Holo-Relighting: Controllable Volumetric Portrait Relighting from a Single Image
Yiqun Mei, Yu Zeng, He Zhang, Zhixin Shu, Xuaner Zhang, Sai Bi, Jianming Zhang, HyunJoon Jung, Vishal M. Patel
TL;DR
Holo-Relighting tackles the problem of controllable relighting and free-view portrait synthesis from a single image. It leverages a pretrained 3D GAN and performs inversion to obtain geometry via the tri-plane generator $G_{tri}$ with latent code $w^{*}$, then uses a relighting network conditioned on a target environment map $E$, head pose, and camera pose to produce a shading tri-plane $f^{s}_{triplane}$ that is added to the albedo tri-plane $f^{a}_{triplane}$ to form the relit tri-plane $f^{r}_{triplane}$ for volume rendering. Two data-rendering strategies—Multi-View Regularization and Portrait Shading Transfer—improve geometry fidelity and shading alignment during training on OLAT data. The method delivers state-of-the-art relighting quality with strong 3D consistency and controllability, capable of non-Lambertian effects such as specular highlights and cast shadows, and enables applications like shadow diffusion from a single portrait. Overall, it enables practical, flexible portrait editing with few capture constraints.
Abstract
At the core of portrait photography is the search for ideal lighting and viewpoint. The process often requires advanced knowledge in photography and an elaborate studio setup. In this work, we propose Holo-Relighting, a volumetric relighting method that is capable of synthesizing novel viewpoints, and novel lighting from a single image. Holo-Relighting leverages the pretrained 3D GAN (EG3D) to reconstruct geometry and appearance from an input portrait as a set of 3D-aware features.

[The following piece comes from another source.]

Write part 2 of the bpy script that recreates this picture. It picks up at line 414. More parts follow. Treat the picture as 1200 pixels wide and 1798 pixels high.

We design a relighting module conditioned on a given lighting to process these features, and predict a relit 3D representation in the form of a tri-plane, which can render to an arbitrary viewpoint through volume rendering. Besides viewpoint and lighting control, Holo-Relighting also takes the head pose as a condition to enable head-pose-dependent lighting effects. With these novel designs, Holo-Relighting can generate complex non-Lambertian lighting effects (e.g., specular highlights and cast shadows) without using any explicit physical lighting priors. We train Holo-Relighting with data captured with a light stage, and propose two data-rendering techniques to improve the data quality for training the volumetric relighting system. Through quantitative and qualitative experiments, we demonstrate Holo-Relighting can achieve state-of-the-arts relighting quality with better photorealism, 3D consistency and controllability.